Egypt Send Tanks Into Cairo Square as 20,000 Protesters Gather

No sign of police on the streets of Cairo on Sunday; Mubarak meets key security officials.

CAIRO - The Egyptian army on Sunday blocked entry to a central Cairo square that has been a focal point for demonstrators over the past six days of protests against the regime of President Hosni Mubarak. The move came, however, after some 20,000 people had already gathered there.

A row of advanced M1 tanks entered the central Cairo square Sunday afternoon with their cannons covered. It is unclear why such a large number of tanks were deployed. Despite this, tens of thousands of protesters have surrounded them, continuing to protest.
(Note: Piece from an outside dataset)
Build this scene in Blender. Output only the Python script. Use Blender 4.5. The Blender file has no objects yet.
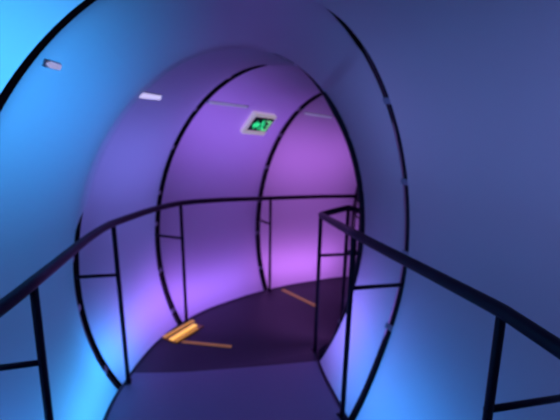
import bpy, bmesh, math, random
from math import sin, cos, pi, radians, sqrt
from mathutils import Vector, Matrix

# ---------------------------------------------------------------- tunnel geometry
EYE = 1.636                                   # camera height over the landing
# ring: x, y, floor z, heading (direction of travel = (sin h, cos h))
RINGS = {
 -3: (0.760, -1.910, 0.000, -0.30),
 -2: (0.480, -1.000, 0.000, -0.30),
 -1: (0.200, -0.090, 0.000, -0.30),
  0: (-0.081, 0.821, 0.000, -0.25),
  1: (-0.225, 1.511, -0.007, -0.487),
  2: (-0.351, 2.441, -0.152, -0.290),
  3: (-0.144, 2.967, -0.198, 0.180),
  4: (0.352, 3.559, -0.357, 0.813),
  5: (1.150, 4.030, -0.464, 1.30),
  6: (1.980, 4.080, -0.564, 1.65),
  7: (2.800, 3.920, -0.664, 1.90),
}
LO, HI = -3, 7
W = 0.658            # centre line of the handrail posts
DECK = W + 0.022
H = 1.05             # handrail
HS = 0.766           # stub height
A, B_UP, B_LO, CZ = 0.958, 1.313, 1.319, 0.826
LEAN, EOFF, SHEAR, EX = 0.042, 0.05, 0.052, 1.956
WAIST = 0.12         # stretched membrane draws in between the hoops
STRAIGHT = 0.85      # the skin is pulled nearly straight from ring to ring

def _chord(i):
    a, b = RINGS[i], RINGS[i + 1]
    return math.hypot(b[0] - a[0], b[1] - a[1])

def _tangent(i):
    hs = [math.atan2(RINGS[k + 1][0] - RINGS[k][0], RINGS[k + 1][1] - RINGS[k][1]) for k in (i - 1, i) if LO <= k < HI]
    return sum(hs) / len(hs)

def frame(s, straight=0.0):
    """centre line at parameter s (ring number): position, heading, z"""
    i = min(max(int(math.floor(s)), LO), HI - 1)
    t = s - i
    a, b = RINGS[i], RINGS[i + 1]
    la = _chord(i) if i == LO else .5 * (_chord(i) + _chord(i - 1))
    lb = _chord(i) if i + 1 == HI else .5 * (_chord(i) + _chord(i + 1))
    h00, h10 = 2*t**3 - 3*t**2 + 1, t**3 - 2*t**2 + t
    h01, h11 = -2*t**3 + 3*t**2, t**3 - t**2
    ta, tb = _tangent(i), _tangent(i + 1)
    x = h00*a[0] + h10*la*sin(ta) + h01*b[0] + h11*lb*sin(tb)
    y = h00*a[1] + h10*la*cos(ta) + h01*b[1] + h11*lb*cos(tb)
    za = 0 if i <= 1 else .5*(RINGS[i + 1][2] - RINGS[i - 1][2])
    zb = 0 if i <= 0 else .5*(RINGS[min(i + 2, HI)][2] - RINGS[i][2])
    z = a[2] + (b[2] - a[2]) * t if i <= 1 else h00*a[2] + h10*za + h01*b[2] + h11*zb
    th = a[3] + (b[3] - a[3]) * t
    return x, y, z, th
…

Egypt protest - AP - Jan. 30, 2011.

Two fighter aircrafts swooped low above the square, in what appeared to be yet another fruitless attempt by the military to seem in control of the chaotic city. Protesters remained undeterred by the jets, refusing to go home despite warnings.

There was no sign of police on the streets of Cairo on Sunday, although the gunfire that had been heard around the Interior Ministry headquarters on Saturday seemed to have ceased. Six people were thought to have been killed in the shooting and another 50 or more wounded.

Cairo protesters 30.01.11 AP

The Egyptian army was guarding the deserted ministry compound Sunday morning, after officials were evacuated. "We secured the Interior Ministry this morning and evacuated state security personnel. The ministry is empty," an army officer who did not want to be named said at the site. "We're here for as long as it takes."

Meanwhile, Mubarak visited a military headquarters and met top commanders, state media reported Sunday, showing the president chairing a meeting even as protesters continued with their demands that he quit.

State television showed Mubarak meeting newly appointed Vice President Omar Suleiman, Defence Minister Mohamed Hussein Tantawi, Chief of Staff Sami al-Anan and other commanders.

The official state news agency said Mubarak was reviewing the armed forces headquarters in charge of security operations.

Angry protesters overnight blockaded the Interior Ministry offices, breaking windows and setting the premises ablaze as police officers barricaded themselves inside the looted building.

The city had awoken to a morning of tension and uncertainty. Thousands of protesters began making their way to Tahrir Square; the soldiers offered encouragement, careful to avoid any confrontation.

One of the armored vehicles parked at the square was painted with the slogan "Fuck Mubarak." The protesters have rejected the political changes made by an embattled Mubarak in an attempt to calm anger at his regime.

Looted stores, burnt out cars and the stench of blazing tires filled the streets of Cairo as security forces struggled to contain looters. Egyptians armed with sticks and razors had formed vigilante groups to defend their homes from looters as police disappeared from the streets on Saturday night.